- **PROVIDED DATA**

----

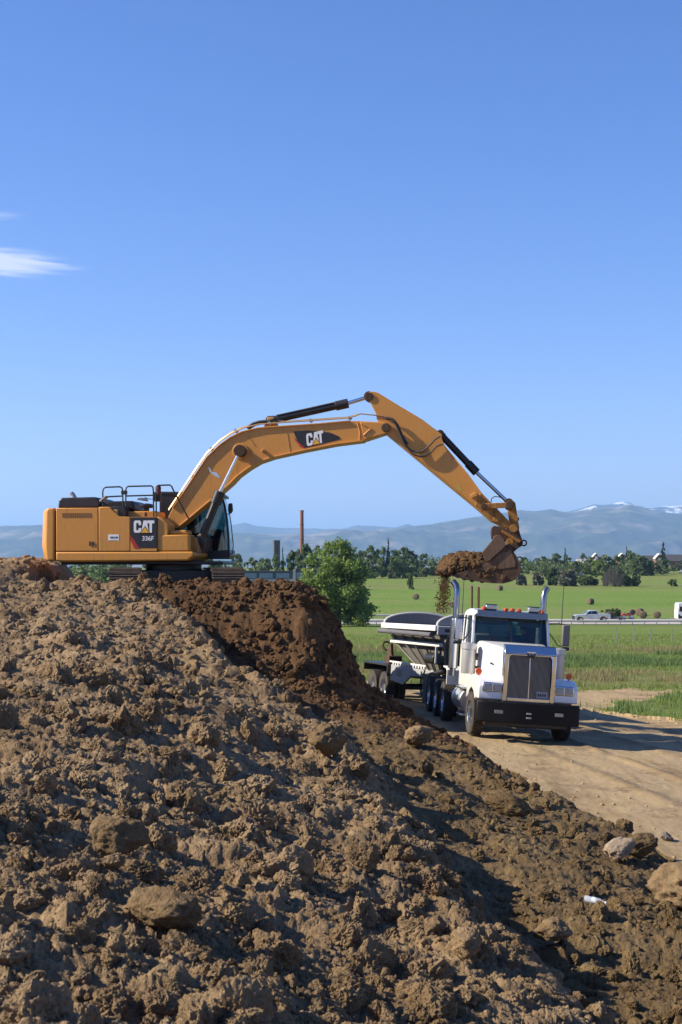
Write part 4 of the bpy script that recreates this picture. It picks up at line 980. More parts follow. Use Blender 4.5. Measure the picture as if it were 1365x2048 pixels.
# ================================================================== TRUCK (local: -y forwards, x to the picture's right, z up)
TRK = Vector((4.27, 34.7, 0.03)); TA, TROLL, TPITCH = R(4.4), R(3.8), R(1.4)
truck = thing('truck', 'white long-nosed tractor truck with chrome grille facing the camera on the dirt road', 'truck', TRK)
truck.rotation_euler = (Matrix.Rotation(TA, 4, 'Z') @ Matrix.Rotation(TROLL, 4, 'Y') @ Matrix.Rotation(-TPITCH, 4, 'X')).to_euler()
def wheel_meshes():
    """tyre (with tread blocks), steel rim"""
    t = MB(); r0, w = 0.52, 0.14
    t.lathe([(-w, 0.30), (-w, 0.36), (-w - 0.012, 0.43), (-w + 0.005, 0.495), (-w + 0.035, 0.508), (w - 0.035, 0.508), (w - 0.005, 0.495), (w + 0.012, 0.43), (w, 0.36), (w, 0.30)], 40, closed=True)
    for k in range(36):
        m = Matrix.Rotation(2 * math.pi * k / 36, 4, 'X')
        for x0, x1, sh in ((-0.13, -0.075, 0), (-0.062, -0.006, 0.5), (0.006, 0.062, 0), (0.075, 0.13, 0.5)):
            mm = Matrix.Rotation(2 * math.pi * (k + sh) / 36, 4, 'X'); t.box(x0, x1, -0.031, 0.031, 0.504, 0.526, mm)
    r = MB()
    r.lathe([(-0.135, 0.302), (-0.12, 0.28), (-0.02, 0.265), (-0.005, 0.22), (-0.03, 0.12), (-0.10, 0.115), (-0.10, 0.0), (0.02, 0.0), (0.02, 0.262), (0.12, 0.28), (0.135, 0.302)], 36, closed=False)
    return t, r
hm = MB()
for k in range(10):
    a = 2 * math.pi * k / 10; hm.cyl((-0.012, 0.222 * math.cos(a), 0.222 * math.sin(a)), (-0.034, 0.222 * math.cos(a), 0.222 * math.sin(a)), 0.030, 10)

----

- **AIM**
Retype the listing exactly. Pictures do not belong in the copy.

- **COMPLETED TASK**
Write part 4 of the bpy script that recreates this picture. It picks up at line 980. More parts follow. Use Blender 4.5. Measure the picture as if it were 1365x2048 pixels.
# ================================================================== TRUCK (local: -y forwards, x to the picture's right, z up)
TRK = Vector((4.27, 34.7, 0.03)); TA, TROLL, TPITCH = R(4.4), R(3.8), R(1.4)
truck = thing('truck', 'white long-nosed tractor truck with chrome grille facing the camera on the dirt road', 'truck', TRK)
truck.rotation_euler = (Matrix.Rotation(TA, 4, 'Z') @ Matrix.Rotation(TROLL, 4, 'Y') @ Matrix.Rotation(-TPITCH, 4, 'X')).to_euler()
def wheel_meshes():
    """tyre (with tread blocks), steel rim"""
    t = MB(); r0, w = 0.52, 0.14
    t.lathe([(-w, 0.30), (-w, 0.36), (-w - 0.012, 0.43), (-w + 0.005, 0.495), (-w + 0.035, 0.508), (w - 0.035, 0.508), (w - 0.005, 0.495), (w + 0.012, 0.43), (w, 0.36), (w, 0.30)], 40, closed=True)
    for k in range(36):
        m = Matrix.Rotation(2 * math.pi * k / 36, 4, 'X')
        for x0, x1, sh in ((-0.13, -0.075, 0), (-0.062, -0.006, 0.5), (0.006, 0.062, 0), (0.075, 0.13, 0.5)):
            mm = Matrix.Rotation(2 * math.pi * (k + sh) / 36, 4, 'X'); t.box(x0, x1, -0.031, 0.031, 0.504, 0.526, mm)
    r = MB()
    r.lathe([(-0.135, 0.302), (-0.12, 0.28), (-0.02, 0.265), (-0.005, 0.22), (-0.03, 0.12), (-0.10, 0.115), (-0.10, 0.0), (0.02, 0.0), (0.02, 0.262), (0.12, 0.28), (0.135, 0.302)], 36, closed=False)
    return t, r
hm = MB()
for k in range(10):
    a = 2 * math.pi * k / 10; hm.cyl((-0.012, 0.222 * math.cos(a), 0.222 * math.sin(a)), (-0.034, 0.222 * math.cos(a), 0.222 * math.sin(a)), 0.030, 10)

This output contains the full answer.